I agree on several things:

The carriers should disclose all of their policies and mechanisms that may make
their service non-neutral.

The carriers shouldn't under provision their networks.

With DSL, my loop is dedicated to me. (This is not true for cable). There is no
reason I shouldn't be able to use my loop at full speed all the time.

The problem comes with the basic nature of packet switching: it's based on
statistical multiplexing. This is not new; the phone companies have been doing
it from day one. It simply isn't (or it hasn't been) feasible to provide enough
capacity to handle everyone at full speed all the time. And it would be
economically inefficient to do so because it would raise prices for those who
don't use their links at full speed all the time.

That said, I think the carriers are going about this in completely the wrong way
by putting rate limits on individual users and by limiting their monthly usage.
This is a bad match to the underlying technology.

The *right* thing to do is to introduce DSCP (QoS) mechanisms that the *user*
can control. You are right that the user can prioritize his own upstream traffic
so that his VoIP, for example, gets higher priority than his Bit Torrent
traffic. I do exactly this with a dedicated router running Linux and the results
have been dramatic.  I can saturate my DSL upstream link with Bit Torrent
traffic, pick up the phone and make a VoIP call with no impact at all. The Bit
Torrent stream slows down for the duration of the call and then resumes at the
end. It works exactly as it should.

The carrier should give me a similar mechanism for the downstream link, because
I do not control his router. But I must have control over it. In practice
downstream QoS isn't as big a problem as the upstream link because the upstream
links are so much slower.

I don't think we would disagree on any of this. The interesting part is what
should happen beyond my local DSL loop because that part of the network is
shared with other users. Assuming that it is not yet economically feasible to
over provision the shared network as we'd all like (and I don't know that it
still isn't), I think a reasonably fair QoS mechanism could be implemented.
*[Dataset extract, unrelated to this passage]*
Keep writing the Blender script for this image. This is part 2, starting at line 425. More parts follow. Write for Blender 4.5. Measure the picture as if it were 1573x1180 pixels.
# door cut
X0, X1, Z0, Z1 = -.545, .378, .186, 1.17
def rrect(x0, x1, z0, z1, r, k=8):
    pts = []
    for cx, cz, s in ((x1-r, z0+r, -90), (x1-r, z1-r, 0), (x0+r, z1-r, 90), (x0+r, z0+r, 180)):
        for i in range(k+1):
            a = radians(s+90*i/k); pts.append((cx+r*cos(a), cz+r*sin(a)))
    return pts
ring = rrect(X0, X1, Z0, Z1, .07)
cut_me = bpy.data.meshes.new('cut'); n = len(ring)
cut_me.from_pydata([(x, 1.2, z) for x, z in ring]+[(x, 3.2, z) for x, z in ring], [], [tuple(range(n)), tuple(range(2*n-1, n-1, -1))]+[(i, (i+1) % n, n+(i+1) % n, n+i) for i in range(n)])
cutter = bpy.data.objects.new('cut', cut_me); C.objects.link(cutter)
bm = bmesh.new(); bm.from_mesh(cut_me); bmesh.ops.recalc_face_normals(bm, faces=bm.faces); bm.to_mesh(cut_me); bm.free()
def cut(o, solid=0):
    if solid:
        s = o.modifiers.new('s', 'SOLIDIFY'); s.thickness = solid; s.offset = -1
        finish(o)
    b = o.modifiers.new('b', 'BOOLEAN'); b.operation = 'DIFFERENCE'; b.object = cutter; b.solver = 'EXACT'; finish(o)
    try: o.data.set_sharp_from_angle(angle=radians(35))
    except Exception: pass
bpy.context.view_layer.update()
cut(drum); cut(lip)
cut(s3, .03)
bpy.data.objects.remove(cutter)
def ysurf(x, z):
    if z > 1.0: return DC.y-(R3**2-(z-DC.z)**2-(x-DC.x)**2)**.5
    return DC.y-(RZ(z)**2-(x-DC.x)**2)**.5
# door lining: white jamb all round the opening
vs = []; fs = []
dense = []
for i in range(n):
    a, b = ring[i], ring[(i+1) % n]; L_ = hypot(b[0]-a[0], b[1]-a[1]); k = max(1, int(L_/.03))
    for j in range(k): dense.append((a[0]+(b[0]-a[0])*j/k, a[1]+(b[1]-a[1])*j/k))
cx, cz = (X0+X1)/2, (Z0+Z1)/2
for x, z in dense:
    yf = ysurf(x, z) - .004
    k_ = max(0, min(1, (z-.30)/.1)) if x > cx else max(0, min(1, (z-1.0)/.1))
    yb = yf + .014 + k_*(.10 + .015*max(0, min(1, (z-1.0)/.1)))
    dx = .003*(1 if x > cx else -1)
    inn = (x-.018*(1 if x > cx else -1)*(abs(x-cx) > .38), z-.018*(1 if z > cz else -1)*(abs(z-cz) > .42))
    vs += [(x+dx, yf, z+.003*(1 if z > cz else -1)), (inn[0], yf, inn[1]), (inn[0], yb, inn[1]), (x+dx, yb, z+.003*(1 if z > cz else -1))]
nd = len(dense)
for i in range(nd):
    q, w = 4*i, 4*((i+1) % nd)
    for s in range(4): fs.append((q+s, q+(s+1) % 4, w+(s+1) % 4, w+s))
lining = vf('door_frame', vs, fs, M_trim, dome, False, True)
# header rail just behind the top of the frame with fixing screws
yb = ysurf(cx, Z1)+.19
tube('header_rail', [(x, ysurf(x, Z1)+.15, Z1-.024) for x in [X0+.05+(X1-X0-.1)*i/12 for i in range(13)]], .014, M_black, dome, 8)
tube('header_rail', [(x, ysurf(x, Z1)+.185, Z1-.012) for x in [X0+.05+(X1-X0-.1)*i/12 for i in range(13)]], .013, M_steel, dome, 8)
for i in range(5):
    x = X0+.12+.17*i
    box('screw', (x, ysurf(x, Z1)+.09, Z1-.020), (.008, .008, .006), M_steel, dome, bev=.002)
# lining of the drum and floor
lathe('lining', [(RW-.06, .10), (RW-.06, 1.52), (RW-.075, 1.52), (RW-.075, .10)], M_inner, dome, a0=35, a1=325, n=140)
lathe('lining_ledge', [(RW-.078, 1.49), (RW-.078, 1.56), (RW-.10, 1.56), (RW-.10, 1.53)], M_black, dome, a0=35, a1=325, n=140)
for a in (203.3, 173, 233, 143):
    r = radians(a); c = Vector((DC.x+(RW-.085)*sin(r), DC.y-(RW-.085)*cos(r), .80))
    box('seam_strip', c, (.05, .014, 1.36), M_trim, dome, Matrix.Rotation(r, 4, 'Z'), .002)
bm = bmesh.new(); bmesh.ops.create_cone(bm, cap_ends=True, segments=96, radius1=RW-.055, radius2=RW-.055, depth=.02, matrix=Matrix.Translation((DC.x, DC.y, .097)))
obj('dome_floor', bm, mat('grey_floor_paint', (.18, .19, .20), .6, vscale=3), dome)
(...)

First of all, the carrier should implement a "scavenger" class of service with a
priority lower than default. Users are allowed to present as much traffic in
this class as they want without penalty or monthly limit. Furthermore, there
should be no artificial limits on speed; a link should never be allowed to go
idle as long as there is traffic to send, including scavenger traffic.

Second, the carrier should divide up the available capacity C among the N active
users, defined as those who have sent traffic in say, the last 30 seconds, and
guarantee C/N to each user's default priority traffic. Traffic from any one user
in excess of that amount is downgraded to scavenger traffic, possibly affecting
VoIP so the user has an incentive to mark his traffic accurately.

Basically, each user is guaranteed a fair share of capacity and when one user
doesn't use his capacity, everybody else gets to fight over it.

If a user wants a guaranteed rate higher than C/N, he should have the option of
paying for it.  But there should be no caps on individual data rates or monthly
limits on total traffic even for the cheapest grade of service. Rates should be
based only on busy-time guarantees.

I think this approach is a much better fit to how a statistically multiplexed
packet network actually behaves. Each user gets a guarantee that they do not now
have, yet good incentives are in place to encourage users to do the right thing.